Taste and see that Adonai is good. Psalm 34:8

Psalm 34 was written from the cave of Adullam, penned by David after seeking refuge from sources separate from His God as he searched for a way to slip past Saul.  His route to refuge  led him near the cities of Philistine and a narrow escape.  Adullam’s cave, his hiding place, was not far from where a shepherd’s slung stone felled a giant.  A stone’s throw from the life David was being prepared to live.

Crawling through the cave’s mouth was David’s farewell to all that diverted his desire for Pappa’s purpose and provision.  Sometimes a diversion is the best dispatch to deliverance.  Even Saul and his troops could not cause the Philistine forces to falter. The line Saul could not breech was the hem that would allow David to begin to behold once more.
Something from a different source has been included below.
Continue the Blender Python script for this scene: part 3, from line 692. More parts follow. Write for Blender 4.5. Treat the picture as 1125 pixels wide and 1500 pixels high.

I wonder how many times David opened his journal in that dark, dank cavity. Did he find the words penned in other seasons too raw to read?   Did he dive deeper into the ordinary to discover how extraordinary his life truly had been?  And was becoming?  Did he look back at the things he didn’t have a taste for on platters of the past and realize how they set a table for him, in the presence of his enemies? Sometimes the lip of a cave becomes a turned table.

I’m sure David found a sweetness in his solitude and a slight frustration when the cave filled with those dry as seared summer, desperate, indebted and distressed. Bitter in their pursuit of better and bankrupt in believing for a break, they came.  David, dealing with his own problems, may not have felt ready.  We don’t often want problems to show up when we are dealing with our own.

They gathered and breath became ink, staining hearts and straining all preconceived notions of who God was, was going to be to them now.  David sang in the presence of those with him, “I sought the Lord and he heard me.  Those who trust Him are unmistakable.  We found each other because that is true.  He is wonderful and we are radiant.”

Those who came were not carbon copies of each other.  Each had their own story and struggle. Each had encountered and experienced the world uniquely.  Gathered since the garden, yet diverse in aspects that only the Gardner could adorn them with, they came together. It was not David’s experience alone, but theirs meant to be shared that garnered the gentle hymn.  With string and strum they tore a hole in each other’s resistance until their greatest care was God.